Scanning the list of new production cars and concept to be unveiled at tomorrow's Tokyo Motor Show reminds me how targeted, how strategically sophisticated Japan's motor industry is today. Only the rumoured Mazda rotary-engined concept is big news among sports cars. The rest of the action seems to be in autonomous, connected, crossover areas.

This canny industry, underpinned by big domestic sales, is brilliant at finding completely new, exceptionally solid market propositions, not minding if they're neither premium nor sporty. Two prime examples: the Toyota Prius family (seven million sales) and the Nissan Leaf family, early examples of which are seen all over town here and which - we hear - is due to expand into a range at last.

It's all a heavy contrast with my first Tokyo Show - might have been 1982 - at which one of the Japanese produced a kind of modernised Jaguar lookalike concept which seems a fair bit better than the Jags we were building (and a very few people were buying) at home at the time. I remember those of us who care about the local industry being frightened rigid by this concept - and Euro-centric stuff from other makers that seemed to be going for our jugular.

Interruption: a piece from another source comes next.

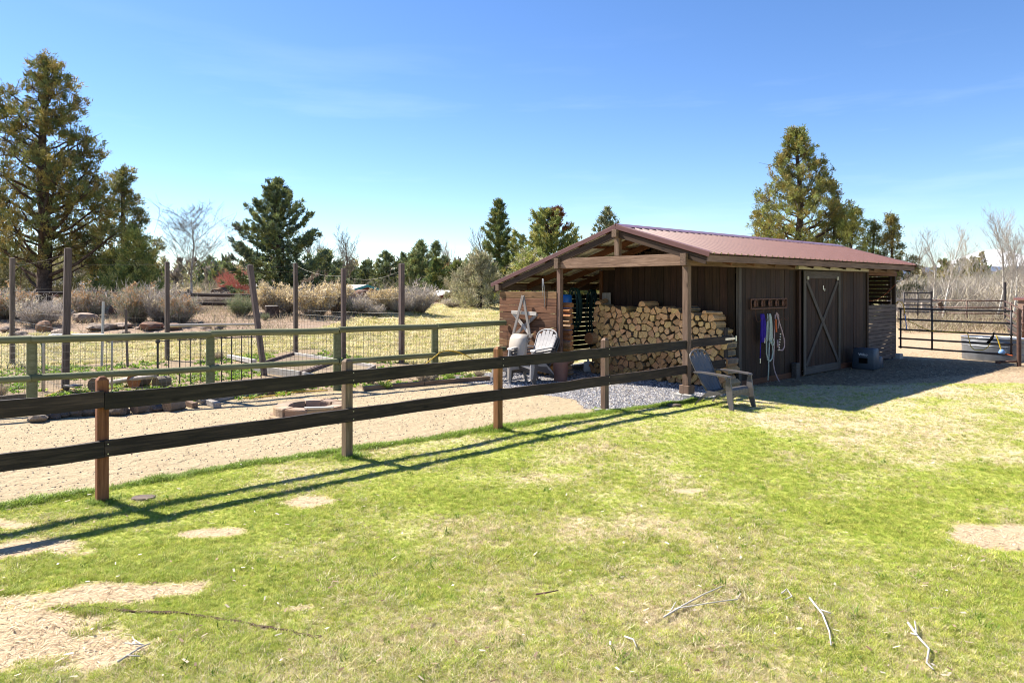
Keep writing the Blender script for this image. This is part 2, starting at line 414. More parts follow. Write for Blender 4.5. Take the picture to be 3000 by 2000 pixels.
EDGE_S = [-40, -14, -10.1, -7.9, -5.8, -2.95, -.65, .5, 1.5, 3, 60]
EDGE_T = [.40, .35, .45, .55, .33, -.05, -.32, -.40, -.06, -.02, -.02]
DIRT_S = [1.6, 2.4, 3.2, 4.5, 6, 8, 10, 14, 40]
DIRT_B = [-.3, .35, .95, 1.9, 3.1, 4.6, 6.0, 9.0, 20]
BARE = [(-3.15, 3.95, .95, .36, .1), (-2.60, 4.62, .50, .17, .25), (-3.75, 5.35, .50, .20, .1), (-2.45, 5.72, .30, .10, .1), (-1.90, 6.54, .22, .16, 0),
        (4.05, 5.62, .72, .28, -.35), (-4.4, 5.9, .4, .15, 0), (1.7, 6.9, .14, .08, 0), (-1.3, 4.4, .10, .05, .2)]
def zones(x, y):
    x = np.asarray(x, float); y = np.asarray(y, float); s, t = ST(x, y)
    n = fbm(x, y, .55, 3)-.5
    te = np.interp(s, EDGE_S, EDGE_T)
    lawn = sstep(-.16, .16, te - t + n*.22)
    td = np.interp(s, DIRT_S, DIRT_B)
    dirt_l = sstep(-.5, .5, td + t + (fbm(x, y, 1.6, 8)-.5)*1.6) * (s > 1.4)
    lawn = lawn*(1-dirt_l)
    far = sstep(24, 30, y)
    left_s = sstep(1.9, 1.3, s)
    # behind the brown fence: path, gravel, garden, field
    tg = np.interp(s, [-40, -11.6, -9.1, -6.55, -4.34, -2.16, 0, 2], [11, 6.5, 5.9, 5.3, 4.85, 4.55, 4.6, 4.6])
    back = (1-sstep(-.16, .16, te-t+n*.22))
    sand = back*sstep(.3, -.3, t - tg + n*.9)*sstep(1.2, .6, s)
    gs = -1.75 - .38*sstep(1.2, 0, t)*1.6 + (fbm(x, y, .7, 21)-.5)*.7
    gravel = back*sstep(-.25, .25, s-gs)*sstep(5.35, 5.0, t)*(s < 10.3)
    weeds = back*sstep(-.5, .4, t-tg)*sstep(13.6, 12.4, t + (fbm(x, y, 2.0, 12)-.5)*2.0)*sstep(-.4, -1.2, s)
    bank = sstep(.5, .8, sstep(20.5, 27, y + (fbm(x, y, 4, 31)-.5)*5)*sstep(-5.0, -9.0, x - (y-27)*.15))*sstep(62, 50, y)
    paddock = sstep(-.3, .3, s-10.3+(fbm(x, y, 1, 4)-.5)*.4) * (x > 8.5)*sstep(46, 38, y)
    dirt = np.clip(np.maximum(dirt_l*(t < .3), paddock), 0, 1)
    bare = np.zeros_like(x)
    for cx, cy, rx, ry, a in BARE:
        px_, py_ = x-cx, y-cy; ca, sa = math.cos(a), math.sin(a)
        q = np.hypot((px_*ca+py_*sa)/rx, (-px_*sa+py_*ca)/ry)
        bare = np.maximum(bare, sstep(1.55, .62, q + (fbm(x, y, .34, 14)-.5)*1.5))
    dry = np.clip((fbm(x, y, 1.7, 40)-.47)*1.3 + .38 + .30*np.exp(-((x-.4)/2.2)**2-((y-3.9)/1.25)**2) + .30*sstep(2.2, 4.4, x)*sstep(6.5, 8.5, y)
                  + (fbm(x, y, .35, 44)-.5)*.9 - .22*np.exp(-((x+2.0)/2.4)**2-((y-5.3)/1.4)**2) - .15*np.exp(-((x-3.4)/1.5)**2-((y-6.8)/1.2)**2), 0, 1)
    return dict(lawn=lawn, sand=sand, gravel=gravel, weeds=weeds, bank=bank, dirt=dirt, bare=bare*lawn, dry=dry, dark_dirt=sstep(1.3, 2.6, s)*sstep(11.5, 9.5, s)*sstep(-.6-.30*s, .1-.30*s, t)*(t < .3))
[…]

But what we missed was any realisation that if the Japanese had put this 'Jaguar' into production, with all the costs it would have entailed, and harvested every single world Jaguar XJ sale - and added 50% - they still wouldn't have been making 50,000 cars, a hopelessly uneconomic number. So of course, it was never in any danger of happening. Instead, they picked vastly bigger, vastly more sustainable targets. Which is where they are now.